Friday , April 19, 2024

Security Standard Released for Contactless Payments on Off-the-Shelf Mobile Devices

A new standard unveiled Wednesday by the PCI Security Standards Council could pave the way for more acceptance of contactless payments with no more hardware needed than a merchant’s off-the-shelf mobile phone or tablet.

The standard is dubbed Contactless Payments on COTS (commercial off-the shelf devices), or CPoC. It spells out security requirements governing applications that enable a mobile device to accept contactless payments from customers using EMV chip cards, smart phones, or wearables. Under development since June 2018, CPoC includes a program for vendors to get their payment applications tested and validated.

CPoC applies to near-field communication-based contactless payments in which the off-the-shelf card-accepting phone or tablet does not use hardware such as a dongle. The Wakefield, Mass.-based PCI Council, which sets rules for secure acceptance of general-purpose credit and debit cards, years ago introduced a set of rules for contactless payments with purpose-built mobile-payment devices called the PCI PIN Transaction Security Point of Interaction (PCI PTS POI) Standard. 

In addition, the Council’s Web site already lists secure software-based PIN entry on COTS (SPoC) applications that require a card-reading dongle and enable customers to enter a PIN on a merchant’s mobile device. The new CPoC standard does not permit software-based PIN entry and is meant for tap-and-go payments.

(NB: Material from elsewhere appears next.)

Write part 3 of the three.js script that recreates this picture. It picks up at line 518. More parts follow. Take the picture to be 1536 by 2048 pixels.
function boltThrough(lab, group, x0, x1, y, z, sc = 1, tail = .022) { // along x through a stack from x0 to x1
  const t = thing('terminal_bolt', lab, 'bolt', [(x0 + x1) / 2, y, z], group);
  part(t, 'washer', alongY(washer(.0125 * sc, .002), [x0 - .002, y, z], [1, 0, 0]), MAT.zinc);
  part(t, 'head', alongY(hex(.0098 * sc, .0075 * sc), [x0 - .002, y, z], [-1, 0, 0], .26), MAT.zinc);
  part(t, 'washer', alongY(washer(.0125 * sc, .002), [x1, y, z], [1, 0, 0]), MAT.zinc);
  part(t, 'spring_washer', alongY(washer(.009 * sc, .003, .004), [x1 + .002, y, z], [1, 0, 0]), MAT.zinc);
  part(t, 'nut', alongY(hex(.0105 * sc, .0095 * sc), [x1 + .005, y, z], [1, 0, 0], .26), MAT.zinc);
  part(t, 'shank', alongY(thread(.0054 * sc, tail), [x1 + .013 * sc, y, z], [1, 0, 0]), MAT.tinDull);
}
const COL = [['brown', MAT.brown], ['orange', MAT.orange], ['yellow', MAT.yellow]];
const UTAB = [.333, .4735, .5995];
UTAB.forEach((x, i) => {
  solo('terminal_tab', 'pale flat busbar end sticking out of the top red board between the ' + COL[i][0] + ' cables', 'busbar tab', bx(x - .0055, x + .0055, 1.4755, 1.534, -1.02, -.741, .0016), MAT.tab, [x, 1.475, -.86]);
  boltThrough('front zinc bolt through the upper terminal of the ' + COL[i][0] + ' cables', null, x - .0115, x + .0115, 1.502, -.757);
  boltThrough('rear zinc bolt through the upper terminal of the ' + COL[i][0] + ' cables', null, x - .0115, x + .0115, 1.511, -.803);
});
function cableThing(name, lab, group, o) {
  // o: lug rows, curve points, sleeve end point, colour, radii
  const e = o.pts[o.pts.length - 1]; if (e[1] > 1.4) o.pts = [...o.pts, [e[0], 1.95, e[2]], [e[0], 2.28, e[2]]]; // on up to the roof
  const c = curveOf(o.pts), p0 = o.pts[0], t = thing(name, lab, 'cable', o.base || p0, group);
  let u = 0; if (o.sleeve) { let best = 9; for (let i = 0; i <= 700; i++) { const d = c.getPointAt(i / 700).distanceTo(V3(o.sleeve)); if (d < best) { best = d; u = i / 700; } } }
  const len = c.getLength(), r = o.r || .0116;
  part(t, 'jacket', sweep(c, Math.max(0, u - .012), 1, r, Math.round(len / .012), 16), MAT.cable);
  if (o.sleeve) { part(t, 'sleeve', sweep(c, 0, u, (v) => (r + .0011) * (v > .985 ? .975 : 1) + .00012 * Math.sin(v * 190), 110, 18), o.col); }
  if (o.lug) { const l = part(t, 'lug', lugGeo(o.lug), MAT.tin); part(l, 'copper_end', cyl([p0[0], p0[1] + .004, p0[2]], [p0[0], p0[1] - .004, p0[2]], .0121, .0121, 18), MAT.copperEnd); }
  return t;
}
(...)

“The PCI CPoC Standard is the second standard released by the Council to address mobile contactless acceptance,” Emma Sutcliffe, standards officer at the PCI Council, said in a news release. “Specifically, the PCI CPoC Standard provides security and test requirements for solutions that enable contactless payment acceptance on a merchant COTS device using an embedded NFC reader.”

An iPhone 11 on display in a store.

The primary elements of a CPoC solution include a COTS device with an embedded NFC interface to read the payment card or payment device; a validated payment-acceptance software application that runs on the merchant COTS device initiating a contactless transaction; and back-end systems that are independent from the COTS device and support monitoring, integrity checks and payment processing.

Validated CPoC systems will be listed on the PCI Council’s Web site.

“The PCI CPoC initiative is part of the Council’s mission to enhance global payment-account data security by developing standards and programs that support secure payment acceptance in new and emerging payment channels,” the Council said in a blog post. “Ultimately, the PCI CPoC standard and program will lead to more options for merchants to accept contactless payments in a secure manner.”

Ron van Wezel, a Netherlands-based senior analyst for Boston-based research firm Aite Group LLC, says Visa Inc. and Mastercard Inc. have tested NFC payments on COTS devices in the United Kingdom and Poland.

“This is the next step in the evolution to what I call ‘SoftPOS’—payment-acceptance solutions at the point of sale that are entirely software-based,” van Wezel tells Digital Transactions News by email. “Merchants would simply download an application to start accepting card payments.”

That end point, however, has not yet been reached, according to van Wezel. “The new PCI standard does not allow for PIN entry on the COTS,” he says. “This means that contactless card acceptance on such devices is only possible for low-value payments under the contactless limit.” 

In Europe, that limit currently is €25 ($27.73). But Apple Pay or Google Pay mobile payments can be used for any value because they use biometric cardholder verification, he notes.